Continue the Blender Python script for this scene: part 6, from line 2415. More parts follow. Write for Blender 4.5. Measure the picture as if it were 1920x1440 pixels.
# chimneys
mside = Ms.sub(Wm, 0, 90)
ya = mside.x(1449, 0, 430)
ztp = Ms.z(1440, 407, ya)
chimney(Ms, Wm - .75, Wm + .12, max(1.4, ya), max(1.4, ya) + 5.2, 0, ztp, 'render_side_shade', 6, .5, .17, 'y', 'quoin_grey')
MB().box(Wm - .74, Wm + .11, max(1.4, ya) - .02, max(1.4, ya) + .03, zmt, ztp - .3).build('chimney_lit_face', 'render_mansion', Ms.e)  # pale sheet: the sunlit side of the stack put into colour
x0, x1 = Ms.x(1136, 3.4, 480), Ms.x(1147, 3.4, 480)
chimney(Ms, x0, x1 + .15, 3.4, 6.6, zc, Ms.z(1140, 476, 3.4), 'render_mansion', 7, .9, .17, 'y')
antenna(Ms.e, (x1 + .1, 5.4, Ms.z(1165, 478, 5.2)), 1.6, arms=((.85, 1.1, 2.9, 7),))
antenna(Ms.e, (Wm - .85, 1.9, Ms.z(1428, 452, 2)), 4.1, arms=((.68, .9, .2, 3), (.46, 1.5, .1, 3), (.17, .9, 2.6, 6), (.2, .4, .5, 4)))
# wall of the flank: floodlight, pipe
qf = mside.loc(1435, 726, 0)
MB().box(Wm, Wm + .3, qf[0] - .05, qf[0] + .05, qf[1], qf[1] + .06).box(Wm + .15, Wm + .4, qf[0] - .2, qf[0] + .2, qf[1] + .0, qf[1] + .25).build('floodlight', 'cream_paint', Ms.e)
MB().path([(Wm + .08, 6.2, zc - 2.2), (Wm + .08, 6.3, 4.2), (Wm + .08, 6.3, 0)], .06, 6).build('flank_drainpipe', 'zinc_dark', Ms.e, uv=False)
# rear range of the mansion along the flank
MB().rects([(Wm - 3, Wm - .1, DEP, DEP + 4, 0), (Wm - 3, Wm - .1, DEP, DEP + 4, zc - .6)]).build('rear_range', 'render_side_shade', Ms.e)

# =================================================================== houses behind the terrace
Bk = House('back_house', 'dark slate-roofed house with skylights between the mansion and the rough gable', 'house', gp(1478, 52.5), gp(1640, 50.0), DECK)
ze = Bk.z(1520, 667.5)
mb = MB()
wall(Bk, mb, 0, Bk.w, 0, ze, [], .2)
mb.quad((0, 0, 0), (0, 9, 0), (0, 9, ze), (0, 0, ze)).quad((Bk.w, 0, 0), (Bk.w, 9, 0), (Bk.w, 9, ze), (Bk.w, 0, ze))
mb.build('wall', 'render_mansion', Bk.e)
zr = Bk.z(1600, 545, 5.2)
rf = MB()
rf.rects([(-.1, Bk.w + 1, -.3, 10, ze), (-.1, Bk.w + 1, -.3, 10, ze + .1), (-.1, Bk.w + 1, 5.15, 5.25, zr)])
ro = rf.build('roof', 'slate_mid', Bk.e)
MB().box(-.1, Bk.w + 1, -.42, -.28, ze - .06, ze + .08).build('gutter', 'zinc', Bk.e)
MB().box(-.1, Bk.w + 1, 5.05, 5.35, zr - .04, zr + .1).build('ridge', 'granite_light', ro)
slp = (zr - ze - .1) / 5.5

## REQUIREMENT
Give the data again, exactly as it stands.

## OUTPUT
Continue the Blender Python script for this scene: part 6, from line 2415. More parts follow. Write for Blender 4.5. Measure the picture as if it were 1920x1440 pixels.
# chimneys
mside = Ms.sub(Wm, 0, 90)
ya = mside.x(1449, 0, 430)
ztp = Ms.z(1440, 407, ya)
chimney(Ms, Wm - .75, Wm + .12, max(1.4, ya), max(1.4, ya) + 5.2, 0, ztp, 'render_side_shade', 6, .5, .17, 'y', 'quoin_grey')
MB().box(Wm - .74, Wm + .11, max(1.4, ya) - .02, max(1.4, ya) + .03, zmt, ztp - .3).build('chimney_lit_face', 'render_mansion', Ms.e)  # pale sheet: the sunlit side of the stack put into colour
x0, x1 = Ms.x(1136, 3.4, 480), Ms.x(1147, 3.4, 480)
chimney(Ms, x0, x1 + .15, 3.4, 6.6, zc, Ms.z(1140, 476, 3.4), 'render_mansion', 7, .9, .17, 'y')
antenna(Ms.e, (x1 + .1, 5.4, Ms.z(1165, 478, 5.2)), 1.6, arms=((.85, 1.1, 2.9, 7),))
antenna(Ms.e, (Wm - .85, 1.9, Ms.z(1428, 452, 2)), 4.1, arms=((.68, .9, .2, 3), (.46, 1.5, .1, 3), (.17, .9, 2.6, 6), (.2, .4, .5, 4)))
# wall of the flank: floodlight, pipe
qf = mside.loc(1435, 726, 0)
MB().box(Wm, Wm + .3, qf[0] - .05, qf[0] + .05, qf[1], qf[1] + .06).box(Wm + .15, Wm + .4, qf[0] - .2, qf[0] + .2, qf[1] + .0, qf[1] + .25).build('floodlight', 'cream_paint', Ms.e)
MB().path([(Wm + .08, 6.2, zc - 2.2), (Wm + .08, 6.3, 4.2), (Wm + .08, 6.3, 0)], .06, 6).build('flank_drainpipe', 'zinc_dark', Ms.e, uv=False)
# rear range of the mansion along the flank
MB().rects([(Wm - 3, Wm - .1, DEP, DEP + 4, 0), (Wm - 3, Wm - .1, DEP, DEP + 4, zc - .6)]).build('rear_range', 'render_side_shade', Ms.e)

# =================================================================== houses behind the terrace
Bk = House('back_house', 'dark slate-roofed house with skylights between the mansion and the rough gable', 'house', gp(1478, 52.5), gp(1640, 50.0), DECK)
ze = Bk.z(1520, 667.5)
mb = MB()
wall(Bk, mb, 0, Bk.w, 0, ze, [], .2)
mb.quad((0, 0, 0), (0, 9, 0), (0, 9, ze), (0, 0, ze)).quad((Bk.w, 0, 0), (Bk.w, 9, 0), (Bk.w, 9, ze), (Bk.w, 0, ze))
mb.build('wall', 'render_mansion', Bk.e)
zr = Bk.z(1600, 545, 5.2)
rf = MB()
rf.rects([(-.1, Bk.w + 1, -.3, 10, ze), (-.1, Bk.w + 1, -.3, 10, ze + .1), (-.1, Bk.w + 1, 5.15, 5.25, zr)])
ro = rf.build('roof', 'slate_mid', Bk.e)
MB().box(-.1, Bk.w + 1, -.42, -.28, ze - .06, ze + .08).build('gutter', 'zinc', Bk.e)
MB().box(-.1, Bk.w + 1, 5.05, 5.35, zr - .04, zr + .1).build('ridge', 'granite_light', ro)
slp = (zr - ze - .1) / 5.5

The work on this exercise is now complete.